Segmentation de la clientèle

De nombreux clients de la banque privée – pour lesquels un patrimoine investissable d’au moins 250 000 euros est généralement requis – confient leur fortune à plusieurs établissements financiers, à la fois pour répartir les risques et pour mettre les banques en concurrence. Selon BNP, l’appétit pour de nouveaux types d’actifs est important. Pour la très grande majorité des investissements, les familles fortunées n’ont pas besoin d’un banquier privé.

Il devient crucial de se doter d’une identité propre. Les banques privées vont devoir se différencier davantage.

Kasper Peters, consultant chez Deloitte

« Il devient crucial de se doter d’une identité propre. Les banques privées vont devoir se différencier davantage », affirme Kasper Peters. Selon lui, la segmentation classique de la clientèle – une pyramide de services et de produits en fonction du montant du patrimoine – est obsolète. « Un entrepreneur du secteur technologique et un héritier passif d’une famille fortunée peuvent disposer d’un patrimoine similaire, mais avoir des attentes totalement différentes. Par exemple, l’entrepreneur sera davantage attiré par le capital-investissement. D’autres critères à considérer sont le degré d’implication souhaité par le client dans la gestion, le profil ESG du client, ou encore son niveau d’acceptation du numérique. Nous constatons que les banques privées commencent à adapter leur modèle de service, mais le chemin est encore long. »

Personnalisation

L’« hyperpersonnalisation » est le nouveau mot d’ordre chez certaines banques privées.
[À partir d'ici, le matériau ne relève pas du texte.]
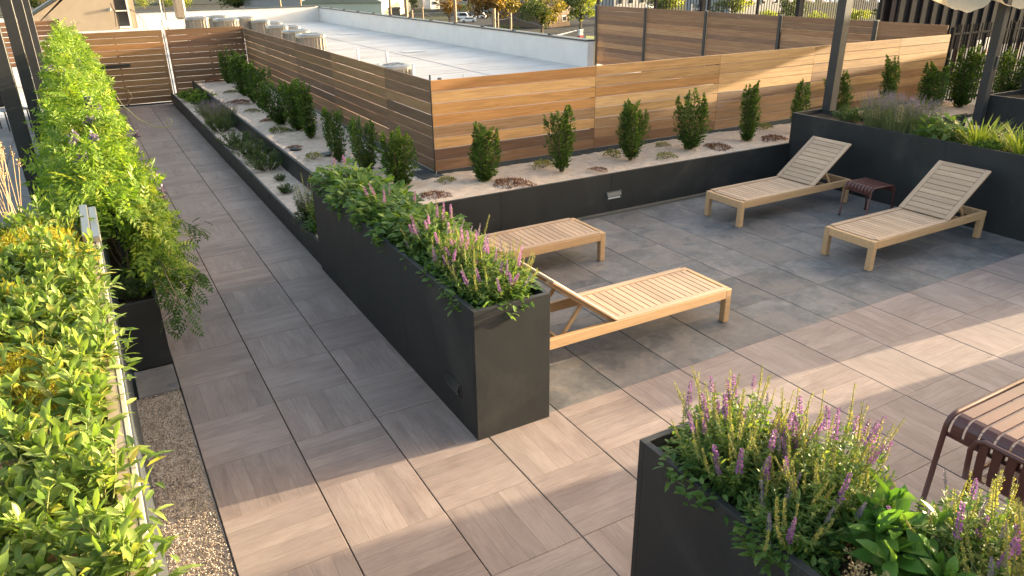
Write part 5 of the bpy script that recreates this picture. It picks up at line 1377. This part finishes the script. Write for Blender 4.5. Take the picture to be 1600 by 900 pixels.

Selon Kasper Peters, il serait cependant excessif de s’attendre à des investissements sur mesure ou à des algorithmes financiers personnalisés pour les clients de la banque privée. « Les produits financiers véritablement sur mesure ne sont accessibles qu’aux personnes ultrafortunées. Néanmoins, la personnalisation peut se manifester dans d’autres domaines, comme dans les applications ou via les invitations à des événements tels que tournois sportifs ou expositions. Ces événements sont importants pour de nombreux clients, qui y voient une opportunité de développer leur réseau professionnel. Les banques privées créent du lien en réunissant les personnes. »

Avec l’arrivée des nouveaux acteurs français cherchant à rentabiliser leur entrée sur le marché belge, les grandes banques qui visent un accroissement de leur part de marché et les banques de niche qui se renforcent, le marché belge de la banque privée semble plus concurrentiel que jamais. Les avancées technologiques, comme l’IA, viennent encore accentuer le bouleversement du secteur. « Tous les acteurs devront sortir de leur zone de confort. Cela promet des étincelles, mais cela ne peut être qu’au bénéfice des clients », conclut Kasper Peters.